Anche perché dall’Alaska arriva un’altra notizia sul mutato approccio alla difesa aerea della US Air Force. Nella base aerea di Eielson la squadriglia di F-16 destinata a impersonare le forze aeree avversarie, ovvero uno dei cosiddetti aggressor squadron dotati di aerei che richiamano le livree russe, è stato ridenominato da 18° Aggressor Squadron a 18° Fighter Interceptor Squadron. Da Squadriglia Aggressor a Squadriglia Caccia Intercettori. Questione di nomenclatura forse, o vista l’indisponibilità di F-22 e, anche di F-35, c’è il rischio che il ruolo di prima linea finisca a quel reparto che in teoria doveva fare da “spettatore”.

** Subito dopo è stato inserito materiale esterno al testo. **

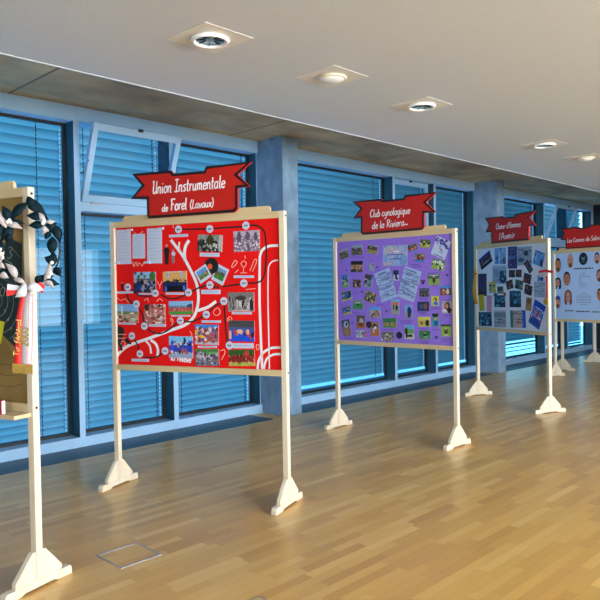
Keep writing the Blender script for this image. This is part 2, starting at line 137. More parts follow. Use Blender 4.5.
mp = n.new('ShaderNodeMapping'); mp.inputs['Scale'].default_value = (3, 40, 1); no = n.new('ShaderNodeTexNoise'); no.inputs['Scale'].default_value = 2.2; no.inputs['Detail'].default_value = 4
l.new(t.outputs['Object'], mp.inputs[0]); l.new(mp.outputs[0], no.inputs['Vector'])
mx = n.new('ShaderNodeMix'); mx.data_type = 'RGBA'; mx.blend_type = 'MULTIPLY'; mx.inputs[7].default_value = (.72, .62, .5, 1)
l.new(mth('MULTIPLY', no.outputs['Fac'], .35), mx.inputs[0]); l.new(rp.outputs[0], mx.inputs[6])
g = mth('MAXIMUM', mth('LESS_THAN', mth('FRACT', mth('DIVIDE', s.outputs['Y'], SWD)), .025), mth('LESS_THAN', mth('FRACT', xs), .004))
mx2 = n.new('ShaderNodeMix'); mx2.data_type = 'RGBA'; mx2.inputs[7].default_value = (*lin('94672f'), 1)
l.new(mth('MULTIPLY', g, .5), mx2.inputs[0]); l.new(mx.outputs[2], mx2.inputs[6]); l.new(mx2.outputs[2], b.inputs['Base Color'])
b.inputs['Roughness'].default_value = .30; b.inputs['Specular IOR Level'].default_value = .85
# window glass: see-through with a fresnel mirror
m = GLASS = bpy.data.materials.new('window_glass'); m.use_nodes = True; n = m.node_tree.nodes; l = m.node_tree.links; n.remove(n['Principled BSDF'])
tr = n.new('ShaderNodeBsdfTransparent'); tr.inputs[0].default_value = (.80, .93, .97, 1); gl = n.new('ShaderNodeBsdfGlossy'); gl.inputs['Roughness'].default_value = .0
fr = n.new('ShaderNodeFresnel'); fr.inputs['IOR'].default_value = 1.45; ms = n.new('ShaderNodeMixShader')
ge = n.new('ShaderNodeNewGeometry'); ft = n.new('ShaderNodeMath'); ft.operation = 'SUBTRACT'; ft.inputs[0].default_value = 1; l.new(ge.outputs['Backfacing'], ft.inputs[1])
mu = n.new('ShaderNodeMath'); mu.operation = 'MULTIPLY'; l.new(fr.outputs[0], mu.inputs[0]); l.new(ft.outputs[0], mu.inputs[1])
l.new(mu.outputs[0], ms.inputs[0]); l.new(tr.outputs[0], ms.inputs[1]); l.new(gl.outputs[0], ms.inputs[2]); l.new(ms.outputs[0], n['Material Output'].inputs[0])
# slats: painted metal, let a little skylight through
m = SLAT = bpy.data.materials.new('blind_slat'); m.use_nodes = True; n = m.node_tree.nodes; l = m.node_tree.links; n.remove(n['Principled BSDF'])
df = n.new('ShaderNodeBsdfDiffuse'); df.inputs[0].default_value = (*lin('4c6e80'), 1); tl = n.new('ShaderNodeBsdfTranslucent'); tl.inputs[0].default_value = (*lin('98bcc8'), 1)
ms = n.new('ShaderNodeMixShader'); ms.inputs[0].default_value = .30
l.new(df.outputs[0], ms.inputs[1]); l.new(tl.outputs[0], ms.inputs[2]); l.new(ms.outputs[0], n['Material Output'].inputs[0])
# printed pictures
m = PRINT = mat('photo_print', 'ffffff', .55, 0, .3); n, l, b = nodes(m)
at = n.new('ShaderNodeVertexColor'); at.layer_name = 'picture'; l.new(at.outputs[0], b.inputs['Base Color'])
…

Insomma come ricorda il think-tank statunitense Center for Strategic & Industrial Studies in uno dei suoi ultimi resoconti e come spiega Progetto Razzia in uno dei suoi ultimi video: «La base industriale statunitense non ha la capacità, la reattività, la flessibilità e la capacità di intervento per soddisfare le esigenze di produzione delle forze armate statunitensi».